Dr. Phil Producer Tells Gawker to Pay Up

     TEXARKANA, Texas (CN) – The producer of “The Dr. Phil Show” seeks default judgment that Gawker Media violated copyright by posting online clips of a yet-to-be-broadcast interview with the hoaxer who posed as the online girlfriend of football player Manti Te’o.
     Peteski Productions claims Gawker failed to respond to its original complaint within 21 days of service. Gawker posted the clips on its Deadspin website.
     “Because defendant has failed to file any responsive pleading or otherwise defend as of the date of this motion, defendant’s failure to respond results in the resolution of material issues of fact and establishes defendant’s liability for plaintiff’s well-pleaded claims,” Peteski says in its request for summary judgment.

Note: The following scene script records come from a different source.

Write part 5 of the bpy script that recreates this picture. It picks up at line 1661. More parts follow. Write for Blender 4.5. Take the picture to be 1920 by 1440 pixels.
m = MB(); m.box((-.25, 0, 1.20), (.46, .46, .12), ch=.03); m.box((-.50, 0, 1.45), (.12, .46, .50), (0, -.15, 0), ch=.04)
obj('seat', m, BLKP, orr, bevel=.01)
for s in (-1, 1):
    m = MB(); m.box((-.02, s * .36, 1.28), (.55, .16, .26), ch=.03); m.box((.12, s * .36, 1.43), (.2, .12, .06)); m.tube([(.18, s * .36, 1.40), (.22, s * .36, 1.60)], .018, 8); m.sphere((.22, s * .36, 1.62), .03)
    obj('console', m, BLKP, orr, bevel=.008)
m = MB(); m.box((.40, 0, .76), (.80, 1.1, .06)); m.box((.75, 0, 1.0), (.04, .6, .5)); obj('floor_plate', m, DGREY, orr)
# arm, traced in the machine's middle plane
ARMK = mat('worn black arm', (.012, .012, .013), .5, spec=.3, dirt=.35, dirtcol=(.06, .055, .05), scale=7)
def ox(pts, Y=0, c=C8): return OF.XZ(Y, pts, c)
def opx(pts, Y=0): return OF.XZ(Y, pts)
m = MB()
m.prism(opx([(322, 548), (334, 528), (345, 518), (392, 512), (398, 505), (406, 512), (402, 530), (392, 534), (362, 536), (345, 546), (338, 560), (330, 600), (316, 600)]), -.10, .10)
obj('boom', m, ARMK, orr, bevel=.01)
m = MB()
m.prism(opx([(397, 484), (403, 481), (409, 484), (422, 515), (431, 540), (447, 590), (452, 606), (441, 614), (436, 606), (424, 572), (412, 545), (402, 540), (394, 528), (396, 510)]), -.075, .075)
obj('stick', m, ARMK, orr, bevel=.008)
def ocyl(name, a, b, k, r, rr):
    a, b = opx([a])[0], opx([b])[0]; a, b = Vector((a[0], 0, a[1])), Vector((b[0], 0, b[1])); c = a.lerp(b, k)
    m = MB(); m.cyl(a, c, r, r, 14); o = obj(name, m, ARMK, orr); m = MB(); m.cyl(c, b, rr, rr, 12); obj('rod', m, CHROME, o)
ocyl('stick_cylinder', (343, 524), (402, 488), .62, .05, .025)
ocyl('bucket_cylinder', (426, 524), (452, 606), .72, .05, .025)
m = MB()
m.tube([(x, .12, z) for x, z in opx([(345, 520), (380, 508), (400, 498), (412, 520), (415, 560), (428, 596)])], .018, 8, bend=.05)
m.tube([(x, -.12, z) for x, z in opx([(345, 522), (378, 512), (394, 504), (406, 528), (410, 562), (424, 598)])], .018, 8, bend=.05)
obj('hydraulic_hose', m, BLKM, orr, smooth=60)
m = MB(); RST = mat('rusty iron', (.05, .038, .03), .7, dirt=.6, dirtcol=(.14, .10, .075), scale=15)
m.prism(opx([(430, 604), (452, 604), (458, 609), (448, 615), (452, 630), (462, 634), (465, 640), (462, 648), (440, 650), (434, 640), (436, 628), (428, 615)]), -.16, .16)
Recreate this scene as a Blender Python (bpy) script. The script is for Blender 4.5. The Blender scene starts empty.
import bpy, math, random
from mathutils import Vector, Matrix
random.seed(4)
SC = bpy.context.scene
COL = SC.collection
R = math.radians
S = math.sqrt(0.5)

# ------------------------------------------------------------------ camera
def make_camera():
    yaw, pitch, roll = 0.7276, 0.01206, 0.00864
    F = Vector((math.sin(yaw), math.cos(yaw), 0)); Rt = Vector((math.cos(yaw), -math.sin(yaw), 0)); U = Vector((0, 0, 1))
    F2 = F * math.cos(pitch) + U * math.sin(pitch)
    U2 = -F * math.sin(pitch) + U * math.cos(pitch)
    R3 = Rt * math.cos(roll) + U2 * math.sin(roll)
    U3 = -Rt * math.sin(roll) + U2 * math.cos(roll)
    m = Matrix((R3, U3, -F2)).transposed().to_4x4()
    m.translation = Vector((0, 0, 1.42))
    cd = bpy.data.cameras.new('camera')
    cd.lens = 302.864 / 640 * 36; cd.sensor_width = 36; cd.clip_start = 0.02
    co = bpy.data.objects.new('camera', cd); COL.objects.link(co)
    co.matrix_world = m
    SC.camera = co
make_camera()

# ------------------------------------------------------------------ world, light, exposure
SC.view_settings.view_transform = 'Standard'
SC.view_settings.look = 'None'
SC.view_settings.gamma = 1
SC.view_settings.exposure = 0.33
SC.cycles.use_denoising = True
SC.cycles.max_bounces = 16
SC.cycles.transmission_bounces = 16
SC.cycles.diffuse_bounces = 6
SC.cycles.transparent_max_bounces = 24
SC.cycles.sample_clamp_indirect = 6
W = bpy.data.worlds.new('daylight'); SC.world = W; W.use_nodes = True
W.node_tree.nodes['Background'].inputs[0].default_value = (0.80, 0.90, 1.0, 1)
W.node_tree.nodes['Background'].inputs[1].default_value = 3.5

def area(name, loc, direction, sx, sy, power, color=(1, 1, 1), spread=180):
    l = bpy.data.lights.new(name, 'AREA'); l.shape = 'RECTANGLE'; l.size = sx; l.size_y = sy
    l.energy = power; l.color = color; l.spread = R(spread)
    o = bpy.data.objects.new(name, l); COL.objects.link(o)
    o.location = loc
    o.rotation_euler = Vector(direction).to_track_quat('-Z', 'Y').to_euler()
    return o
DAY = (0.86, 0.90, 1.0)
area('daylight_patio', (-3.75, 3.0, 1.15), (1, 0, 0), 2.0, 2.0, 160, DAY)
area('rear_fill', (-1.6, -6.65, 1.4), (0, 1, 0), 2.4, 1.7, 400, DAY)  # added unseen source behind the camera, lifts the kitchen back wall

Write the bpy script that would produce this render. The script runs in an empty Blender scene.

     “Specifically, plaintiff has proved its claim for copyright infringement and thereby has demonstrated its entitlement to appropriate damages.”
     In its original complaint in May, Peteski claimed Gawker spoiled the cliffhanger to its two-part interview with Ronaiah Tuiasosopo.
     In the first episode, Dr. Phil McGraw challenged Tuiasosopo to recreate the telephone voice he used to fool Te’o into thinking he had a long-distance girlfriend, but Te’o demurred, Peteski claimed. The episode ended with the suggestion that Tuiasosopo might “do the voice” the following day.
     Deadspin encouraged its readers to “tune in tomorrow!” for the result of the “cliffhanger,” according to the original complaint.
     “By its infringing actions, however, the cliffhanger was anything but,” Peteski said. “In a premeditated plan to steal Peteski’s copyrighted material, Deadspin posted the video of the second show to the Deadspin blog not later than 9:30 a.m. Eastern Standard Time, hours before the Dr. Phil Show aired to over 98 percent of its viewers. By ‘tuning in’ Deadspin apparently meant for viewers interested in the Tuiasosopo interview to ‘tune in’ to Deadspin instead of Dr. Phil.”
     Peteski claims Gawker’s “theft of the core of episode 2 caused the ratings to decline substantially because the result of the ‘cliffhanger’ was no longer in doubt.”
     Peteski claims it repeatedly notified Gawker about the lawsuit, including personal service, but no answer was timely filed.
     Peteski claims default was entered on May 30 by the court clerk.
     It seeks actual damages for copyright infringement, disgorgement of the profits and an injunction to stop further infringement.
     Peteski is represented by Charles Babcock with Jackson Walker in Dallas.